[tz] 1 s error in America/Adak and America/Nome
Paul Eggert
eggert at cs.ucla.edu
Mon Jun 12 16:17:20 UTC 2017
Michael H Deckers wrote:
> • an odd time (1867-10-19T00:31:13Z) of a local event in Sitka
> is certainly not the effective time of an international treaty
> like the Alaska purchase;
We have a letter documenting 15:30 local time, written by General Lovell
Rousseau, the American commissioner in charge of the formal transfer of control.
He uses the word "precisely" for the ceremony's starting time, presumably to
document the point of transition. The treaty itself (and I've read its English
version) does not specify a transition date or time, presumably because the
Russians wanted to be sure they'd be paid before ceding control.
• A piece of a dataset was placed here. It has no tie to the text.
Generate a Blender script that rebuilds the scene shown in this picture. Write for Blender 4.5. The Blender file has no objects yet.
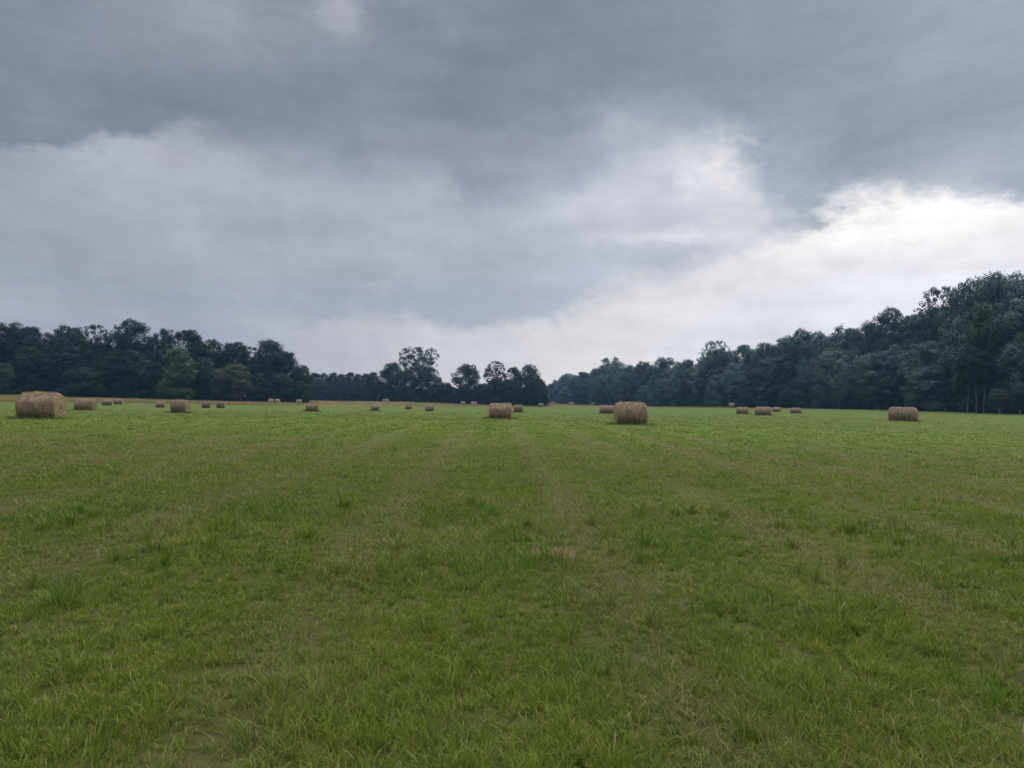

> • assumptions that the day of the week was set back from Saturday
> to Friday at 15:30 or at 15:33:32 local time
I don't think that's how things happened. Rousseau documents his expedition
purely from an American timekeeping point of view, and I have little doubt that
the Americans in Sitka kept American time throughout. So in practice, Sitka had
overlapping time zones (much like Ürümqi today) for at least a day or two. We
don't want to create a new time zone entry just for this problem: we need a
single point of transition. The best single point I can think of is the 15:30
time of the Ossipee's salute.
> • the assumption that various remote places in Alaska in 1867, not
> connected by telegraphy lines
You're right, of course that's ridiculous. Of the tzdb Alaska locations only
Sitka was inhabited, so none of the other locations even matter from our point
of view. If we knew when the other locations became inhabited, I suppose we
could use the -00 convention for them at the proper point. However, if we did
that, we'd lose relevant information in the database that presumably does
reflect a common attitude of passers-through before and after 1867, and this is
why I kept the (mostly notional) transitions for the other Alaska locations.